<<<<

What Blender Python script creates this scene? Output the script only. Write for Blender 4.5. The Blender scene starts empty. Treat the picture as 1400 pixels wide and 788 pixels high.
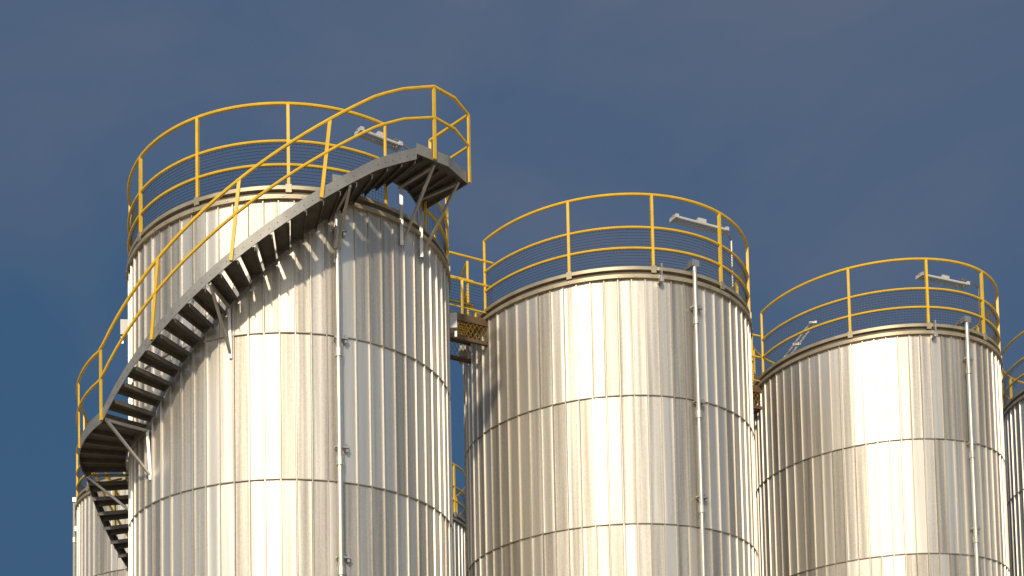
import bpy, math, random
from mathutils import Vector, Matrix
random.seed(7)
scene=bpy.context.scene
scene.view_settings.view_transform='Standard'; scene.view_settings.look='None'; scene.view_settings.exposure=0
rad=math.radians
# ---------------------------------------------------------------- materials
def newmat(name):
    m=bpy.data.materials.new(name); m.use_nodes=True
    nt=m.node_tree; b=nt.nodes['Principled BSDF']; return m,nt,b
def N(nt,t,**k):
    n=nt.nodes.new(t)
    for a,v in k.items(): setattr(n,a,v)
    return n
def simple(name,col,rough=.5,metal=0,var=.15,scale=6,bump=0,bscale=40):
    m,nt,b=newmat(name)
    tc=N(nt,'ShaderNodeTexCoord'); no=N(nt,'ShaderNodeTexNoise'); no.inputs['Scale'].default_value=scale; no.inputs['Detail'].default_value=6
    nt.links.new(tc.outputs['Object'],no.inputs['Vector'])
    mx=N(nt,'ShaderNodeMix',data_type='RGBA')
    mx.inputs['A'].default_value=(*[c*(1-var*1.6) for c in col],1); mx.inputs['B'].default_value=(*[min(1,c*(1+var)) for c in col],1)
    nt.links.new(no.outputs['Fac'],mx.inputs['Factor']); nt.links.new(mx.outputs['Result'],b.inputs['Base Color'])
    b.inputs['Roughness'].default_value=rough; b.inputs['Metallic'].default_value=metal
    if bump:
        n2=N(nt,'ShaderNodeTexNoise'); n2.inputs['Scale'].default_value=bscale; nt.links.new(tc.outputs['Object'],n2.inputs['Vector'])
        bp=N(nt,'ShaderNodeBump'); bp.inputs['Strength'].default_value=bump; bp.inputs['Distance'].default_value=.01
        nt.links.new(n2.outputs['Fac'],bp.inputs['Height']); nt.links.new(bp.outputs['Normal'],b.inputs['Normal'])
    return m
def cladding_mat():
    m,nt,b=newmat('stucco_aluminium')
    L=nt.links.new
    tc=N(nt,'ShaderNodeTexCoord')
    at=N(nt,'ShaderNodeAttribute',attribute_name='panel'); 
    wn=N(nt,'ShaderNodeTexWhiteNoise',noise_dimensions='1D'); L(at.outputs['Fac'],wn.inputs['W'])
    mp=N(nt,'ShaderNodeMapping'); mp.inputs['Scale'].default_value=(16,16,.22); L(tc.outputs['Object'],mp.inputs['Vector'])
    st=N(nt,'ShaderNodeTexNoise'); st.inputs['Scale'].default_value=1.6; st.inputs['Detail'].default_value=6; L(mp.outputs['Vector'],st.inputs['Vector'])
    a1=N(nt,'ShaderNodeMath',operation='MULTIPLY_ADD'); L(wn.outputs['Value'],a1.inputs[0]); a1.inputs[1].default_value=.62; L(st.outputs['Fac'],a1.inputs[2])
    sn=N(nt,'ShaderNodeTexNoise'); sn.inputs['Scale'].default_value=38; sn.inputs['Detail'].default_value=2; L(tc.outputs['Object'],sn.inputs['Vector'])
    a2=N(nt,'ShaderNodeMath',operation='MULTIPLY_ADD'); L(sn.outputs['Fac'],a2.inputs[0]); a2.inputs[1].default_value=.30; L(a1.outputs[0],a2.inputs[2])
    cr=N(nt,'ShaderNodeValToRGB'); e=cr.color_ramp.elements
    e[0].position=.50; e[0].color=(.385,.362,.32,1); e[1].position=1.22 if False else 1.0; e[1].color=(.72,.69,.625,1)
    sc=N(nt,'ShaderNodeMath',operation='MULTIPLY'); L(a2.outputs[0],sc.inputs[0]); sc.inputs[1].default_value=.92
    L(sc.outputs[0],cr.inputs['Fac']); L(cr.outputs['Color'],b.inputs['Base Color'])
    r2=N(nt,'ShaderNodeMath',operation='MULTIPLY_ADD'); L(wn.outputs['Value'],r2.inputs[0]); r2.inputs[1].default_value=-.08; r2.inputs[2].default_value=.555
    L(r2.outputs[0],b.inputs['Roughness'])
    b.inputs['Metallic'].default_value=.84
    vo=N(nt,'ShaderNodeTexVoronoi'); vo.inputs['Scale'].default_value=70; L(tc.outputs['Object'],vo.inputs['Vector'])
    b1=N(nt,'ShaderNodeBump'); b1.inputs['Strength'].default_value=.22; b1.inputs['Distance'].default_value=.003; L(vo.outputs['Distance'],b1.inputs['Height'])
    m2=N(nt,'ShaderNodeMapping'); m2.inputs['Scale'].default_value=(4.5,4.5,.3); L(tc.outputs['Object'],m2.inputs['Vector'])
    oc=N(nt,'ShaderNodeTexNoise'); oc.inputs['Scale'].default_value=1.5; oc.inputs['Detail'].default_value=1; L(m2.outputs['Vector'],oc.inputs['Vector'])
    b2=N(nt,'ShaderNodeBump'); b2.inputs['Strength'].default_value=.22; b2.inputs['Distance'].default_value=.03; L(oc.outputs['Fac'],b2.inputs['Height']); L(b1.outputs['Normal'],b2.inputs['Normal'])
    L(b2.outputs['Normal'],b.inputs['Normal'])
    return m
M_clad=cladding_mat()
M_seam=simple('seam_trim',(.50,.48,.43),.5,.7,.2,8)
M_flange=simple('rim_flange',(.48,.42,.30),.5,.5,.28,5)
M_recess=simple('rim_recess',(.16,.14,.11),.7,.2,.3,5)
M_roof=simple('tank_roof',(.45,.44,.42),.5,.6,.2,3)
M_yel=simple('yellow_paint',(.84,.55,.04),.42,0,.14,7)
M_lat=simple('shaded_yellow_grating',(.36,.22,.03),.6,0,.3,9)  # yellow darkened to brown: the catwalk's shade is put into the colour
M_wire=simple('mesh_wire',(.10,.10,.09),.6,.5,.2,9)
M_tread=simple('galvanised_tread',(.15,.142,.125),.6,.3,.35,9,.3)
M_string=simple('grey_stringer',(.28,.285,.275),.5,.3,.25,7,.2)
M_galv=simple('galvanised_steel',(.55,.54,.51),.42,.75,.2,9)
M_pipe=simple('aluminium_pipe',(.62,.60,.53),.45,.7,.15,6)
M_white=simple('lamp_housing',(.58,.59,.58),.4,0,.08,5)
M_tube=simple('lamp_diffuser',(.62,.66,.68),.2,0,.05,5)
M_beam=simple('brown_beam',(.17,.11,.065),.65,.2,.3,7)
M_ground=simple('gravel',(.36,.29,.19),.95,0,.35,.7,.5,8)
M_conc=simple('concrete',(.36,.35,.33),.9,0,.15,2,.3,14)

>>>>

**Stated problem**
In the listing above, find the line with "M_recess=simple('rim_recess',(.16,.14,.11),.7,.2,.3,5)" and set down that line and all after it exactly, through the final line.

**Task solution**
M_recess=simple('rim_recess',(.16,.14,.11),.7,.2,.3,5)
M_roof=simple('tank_roof',(.45,.44,.42),.5,.6,.2,3)
M_yel=simple('yellow_paint',(.84,.55,.04),.42,0,.14,7)
M_lat=simple('shaded_yellow_grating',(.36,.22,.03),.6,0,.3,9)  # yellow darkened to brown: the catwalk's shade is put into the colour
M_wire=simple('mesh_wire',(.10,.10,.09),.6,.5,.2,9)
M_tread=simple('galvanised_tread',(.15,.142,.125),.6,.3,.35,9,.3)
M_string=simple('grey_stringer',(.28,.285,.275),.5,.3,.25,7,.2)
M_galv=simple('galvanised_steel',(.55,.54,.51),.42,.75,.2,9)
M_pipe=simple('aluminium_pipe',(.62,.60,.53),.45,.7,.15,6)
M_white=simple('lamp_housing',(.58,.59,.58),.4,0,.08,5)
M_tube=simple('lamp_diffuser',(.62,.66,.68),.2,0,.05,5)
M_beam=simple('brown_beam',(.17,.11,.065),.65,.2,.3,7)
M_ground=simple('gravel',(.36,.29,.19),.95,0,.35,.7,.5,8)
M_conc=simple('concrete',(.36,.35,.33),.9,0,.15,2,.3,14)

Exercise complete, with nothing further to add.